A Book Designer’s Kid Shares her Book’s Cover

My debut novel, which will be released to the world in July of this year—seven months from now—has a cover. A real one. Which I happen to love and whose image I open onto my computer screen several times a day just to gaze at it. The existence of this picture stirs up so many emotions in me: satisfaction, disbelief, scream-it-from-the-hilltops joy. But also, as with any big life milestone, there’s a sense of wistfulness, a deep longing to share with my beloved parents.

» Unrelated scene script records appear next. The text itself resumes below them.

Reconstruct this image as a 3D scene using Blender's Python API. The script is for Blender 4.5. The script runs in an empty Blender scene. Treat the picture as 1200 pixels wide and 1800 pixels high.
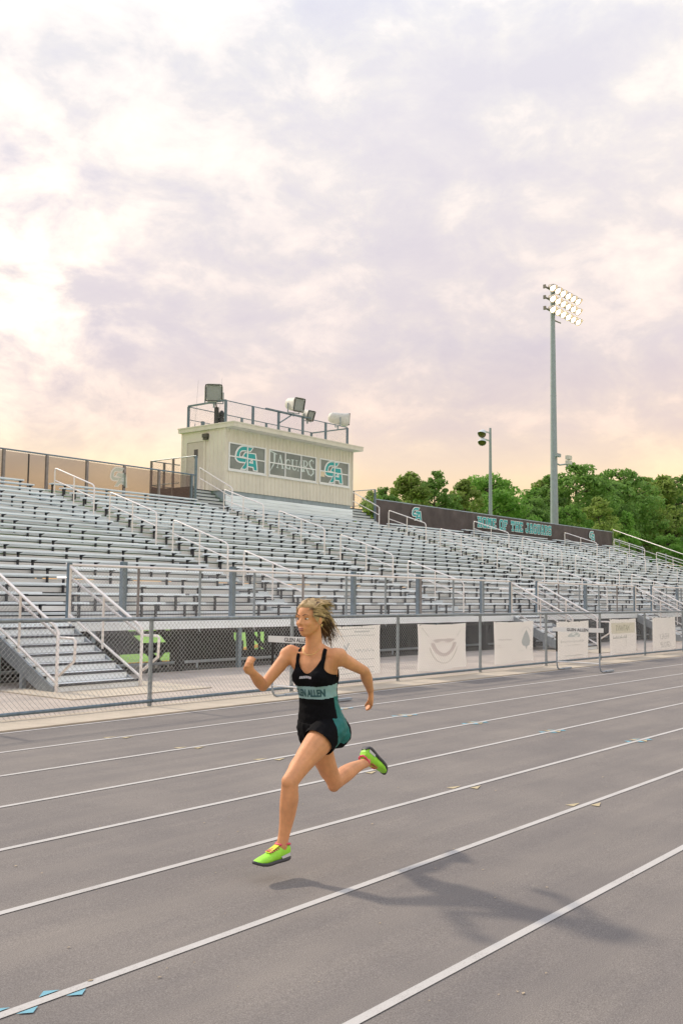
import bpy, bmesh, math, random
import numpy as np
from mathutils import Vector, Matrix
random.seed(7)
rng = np.random.default_rng(11)
scene = bpy.context.scene
col = scene.collection
R = math.radians

# ---------------------------------------------------------------- camera
CAMZ = 1.553
yaw, pitch, roll = R(38.8787), R(4.9435), R(0.5839)
fw = Vector((math.cos(yaw)*math.cos(pitch), math.sin(yaw)*math.cos(pitch), math.sin(pitch)))
r0 = Vector((math.sin(yaw), -math.cos(yaw), 0.0)); u0 = r0.cross(fw)
cr, sr = math.cos(roll), math.sin(roll)
rt = cr*r0 + sr*u0; up = -sr*r0 + cr*u0
cd = bpy.data.cameras.new('camera'); cam = bpy.data.objects.new('camera', cd); col.objects.link(cam)
M3 = Matrix((rt, up, -fw)).transposed()
cam.matrix_world = Matrix.Translation((0, 0, CAMZ)) @ M3.to_4x4()
cd.sensor_fit = 'VERTICAL'; cd.sensor_height = 36.0; cd.sensor_width = 24.0
cd.lens = 1730/1800*36.0; cd.clip_start = 0.1; cd.clip_end = 3000
scene.camera = cam

# ---------------------------------------------------------------- sky
world = bpy.data.worlds.new('World'); scene.world = world; world.use_nodes = True
nt = world.node_tree; nt.nodes.clear()
def N(tree, t, **k):
    n = tree.nodes.new(t)
    for a, b in k.items():
        if a == 'ins':
            for i, v in b.items():
                if isinstance(v, bpy.types.NodeSocket): tree.links.new(v, n.inputs[i])
                else: n.inputs[i].default_value = v
        else: setattr(n, a, b)
    return n
def ramp(tree, fac, stops, interp='LINEAR'):
    n = tree.nodes.new('ShaderNodeValToRGB'); n.color_ramp.interpolation = interp
    e = n.color_ramp.elements
    while len(e) < len(stops): e.new(0.5)
    for q, (p, c) in zip(e, stops):
        q.position = p; q.color = (*c, 1) if len(c) == 3 else c
    tree.links.new(fac, n.inputs[0]); return n
def mth(tree, op, a, b=None, clamp=False):
    n = tree.nodes.new('ShaderNodeMath'); n.operation = op; n.use_clamp = clamp
    for i, v in enumerate((a, b)):
        if v is None: continue
        if isinstance(v, bpy.types.NodeSocket): tree.links.new(v, n.inputs[i])
        else: n.inputs[i].default_value = v
    return n.outputs[0]
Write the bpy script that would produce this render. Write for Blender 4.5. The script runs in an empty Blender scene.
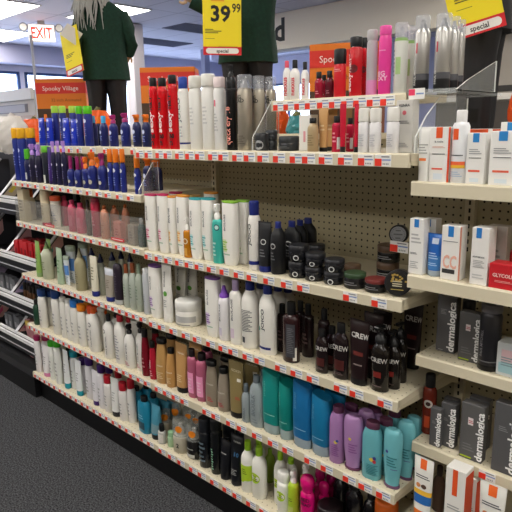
# Drugstore hair-care aisle, built in metres: x along the shelves, y into them, z up
import bpy, bmesh, math, random
from mathutils import Matrix, Vector
random.seed(7)
SC=bpy.context.scene; COL=SC.collection
# ---------------------------------------------------------------- camera
CAM=(3.21158,-1.40062,1.57429,43.79200,12.47225,-1.05481,575.4987)
def set_camera():
    cd=bpy.data.cameras.new('camera'); co=bpy.data.objects.new('camera',cd); COL.objects.link(co)
    yaw,pitch,roll=math.radians(CAM[3]),math.radians(CAM[4]),math.radians(CAM[5])
    f=Vector((-math.sin(yaw)*math.cos(pitch),math.cos(yaw)*math.cos(pitch),-math.sin(pitch)))
    r=Vector((math.cos(yaw),math.sin(yaw),0)); u=r.cross(f)
    c,s=math.cos(roll),math.sin(roll); r2=c*r+s*u; u2=-s*r+c*u
    m=Matrix(((r2.x,u2.x,-f.x,CAM[0]),(r2.y,u2.y,-f.y,CAM[1]),(r2.z,u2.z,-f.z,CAM[2]),(0,0,0,1)))
    co.matrix_world=m; cd.sensor_width=36; cd.lens=36*CAM[6]/512; cd.clip_start=.02; cd.clip_end=200
    SC.camera=co
set_camera()
# ---------------------------------------------------------------- world, exposure, ceiling lights
W=bpy.data.worlds.new('world'); SC.world=W; W.use_nodes=True
W.node_tree.nodes['Background'].inputs[0].default_value=(.62,.74,1,1)
W.node_tree.nodes['Background'].inputs[1].default_value=7
SC.view_settings.view_transform='Standard'; SC.view_settings.look='None'; SC.view_settings.gamma=1
SC.view_settings.use_curve_mapping=False
SC.view_settings.exposure=0.0
LAMP=15.5; LAMP_COL=(1,.95,.87)
CEIL=3.2
LIGHTS=[(-4.95,2.2),(-7.05,3.15),(-4.25,3.45)]+[(x,y) for x in (-6.9,-4.3,-1.7,1.0,3.6,6.0) for y in (-3.6,-.95)]+[(-1.7,2.3),(1.0,2.3),(3.6,2.3),(6.0,2.3),(.9,3.9),(3.6,3.9)]  # last two panels are unseen, added to brighten the hanging sign band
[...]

Here is the cover of Embers on the Wind, to be released by Little A Books on July 5, 2022. Artwork by Micaela Alcaino.


 

My mother, an avid reader and educator, died in 2018. I am fortunate that she was alive for part of the time I was working on the book, and even read an early version of the short story which grew into the finished work.

But Dad died back in 1995, before I even owned anything resembling a laptop. I was writing long hand and then typing things up on his old Corona (prior to the word’s current connotation). He read and critiqued things I wrote, predicting that I would one day “blow the literary world away.” Dad always regarded my endeavors with a blustery confidence he denied his own work.

My father was a brilliant writer and storyteller. An astute interlocutor of history and politics, of race and culture, art, literature, and music. But luck and time were often against him. A visual artist who was legally blind. A screen writer whose Hollywood contacts lagged behind his skill and ambitions.

But my father’s name, Mel Williamson, lives on in the flaps and copyright pages of countless books, including volumes by Jimmy Breslin, Nadine Gordimer, Saul Bellow, Grace Paley, and other 20th century Giants.

My father was the chief art director at Viking Press, both before and after it was “Viking Penguin,” long before it was an imprint of Penguin Random House.

Dad designed book covers. It was what he did for most of my childhood. And therefore, it is to him that I dedicate this announcement, with his memory that I celebrate this moment.